▶ **Prompt**
Transcribe all of the material exactly, except for its pictures.

--- start ---

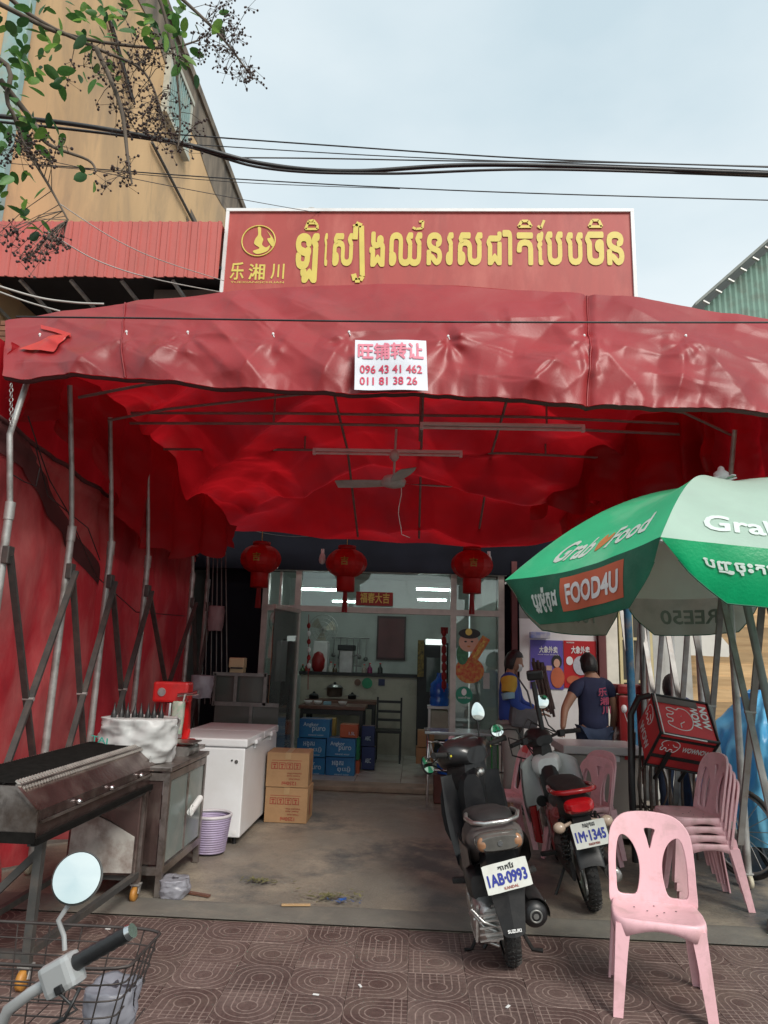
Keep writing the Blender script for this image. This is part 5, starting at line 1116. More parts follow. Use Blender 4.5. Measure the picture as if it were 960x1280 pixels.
for k in range(5):
    x = 262+k*5; q.tube([P(x, 690, Y=9.0), P(x-3+k, 760, Y=8.95), P(x-6+2*k, 880, Y=8.9)], .008, 5)
tag(q.build('cable_bundle', m_galv2), 'bundle of grey cables hanging down at the left of the shopfront', 'cable')
# old glass showcase
t = thing('glass_showcase', 'old dark glass showcase in two tiers behind the freezer', 'showcase', (-2.15, 8.55, 0))
m_smoke = mat('smoked_glass', (.10, .115, .105), .12, var=.3, sc=2)
q = MB(); pbox(q, 264, 882, 345, 1000, 8.3, .5); q.build('lower_case', m_smoke, t)
q = MB(); pbox(q, 268, 843, 331, 880, 8.35, .4); q.build('upper_case', m_smoke, t)
q = MB()
for x0, y0, x1, y1 in ((266, 841, 333, 845), (266, 878, 348, 883), (292, 845, 296, 878), (310, 883, 314, 940), (266, 841, 269, 882), (329, 841, 333, 882)): pbox(q, x0, y0, x1, y1, 8.28, .03)
q.build('frame', m_galv2, t)
t = thing('cream_appliance', 'small cream plastic appliance on top of the old showcase', 'appliance', P(295, 842, Y=8.5))
q = MB(); pbox(q, 286, 822, 305, 835, 8.4, .15, bev=.015); pbox(q, 287, 835, 304, 841, 8.42, .13, bev=.006); q.build('case', mat('cream_plastic', (.50, .38, .22), .5, var=.1), t)
q = MB(); pbox(q, 288, 834, 303, 836, 8.395, .02); q.build('gap_line', m_black, t)
tag(MB().lathe([(.12, 0), (.10, .40), (.10, .45), (.02, .46)], (-1.42, 8.55, 0), n=18).build('red_stool', mat('red_plastic', (.45, .01, .01), .35)), 'red plastic stool whose top shows behind the brown cartons', 'stool')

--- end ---

▶ **Reply**
Keep writing the Blender script for this image. This is part 5, starting at line 1116. More parts follow. Use Blender 4.5. Measure the picture as if it were 960x1280 pixels.
for k in range(5):
    x = 262+k*5; q.tube([P(x, 690, Y=9.0), P(x-3+k, 760, Y=8.95), P(x-6+2*k, 880, Y=8.9)], .008, 5)
tag(q.build('cable_bundle', m_galv2), 'bundle of grey cables hanging down at the left of the shopfront', 'cable')
# old glass showcase
t = thing('glass_showcase', 'old dark glass showcase in two tiers behind the freezer', 'showcase', (-2.15, 8.55, 0))
m_smoke = mat('smoked_glass', (.10, .115, .105), .12, var=.3, sc=2)
q = MB(); pbox(q, 264, 882, 345, 1000, 8.3, .5); q.build('lower_case', m_smoke, t)
q = MB(); pbox(q, 268, 843, 331, 880, 8.35, .4); q.build('upper_case', m_smoke, t)
q = MB()
for x0, y0, x1, y1 in ((266, 841, 333, 845), (266, 878, 348, 883), (292, 845, 296, 878), (310, 883, 314, 940), (266, 841, 269, 882), (329, 841, 333, 882)): pbox(q, x0, y0, x1, y1, 8.28, .03)
q.build('frame', m_galv2, t)
t = thing('cream_appliance', 'small cream plastic appliance on top of the old showcase', 'appliance', P(295, 842, Y=8.5))
q = MB(); pbox(q, 286, 822, 305, 835, 8.4, .15, bev=.015); pbox(q, 287, 835, 304, 841, 8.42, .13, bev=.006); q.build('case', mat('cream_plastic', (.50, .38, .22), .5, var=.1), t)
q = MB(); pbox(q, 288, 834, 303, 836, 8.395, .02); q.build('gap_line', m_black, t)
tag(MB().lathe([(.12, 0), (.10, .40), (.10, .45), (.02, .46)], (-1.42, 8.55, 0), n=18).build('red_stool', mat('red_plastic', (.45, .01, .01), .35)), 'red plastic stool whose top shows behind the brown cartons', 'stool')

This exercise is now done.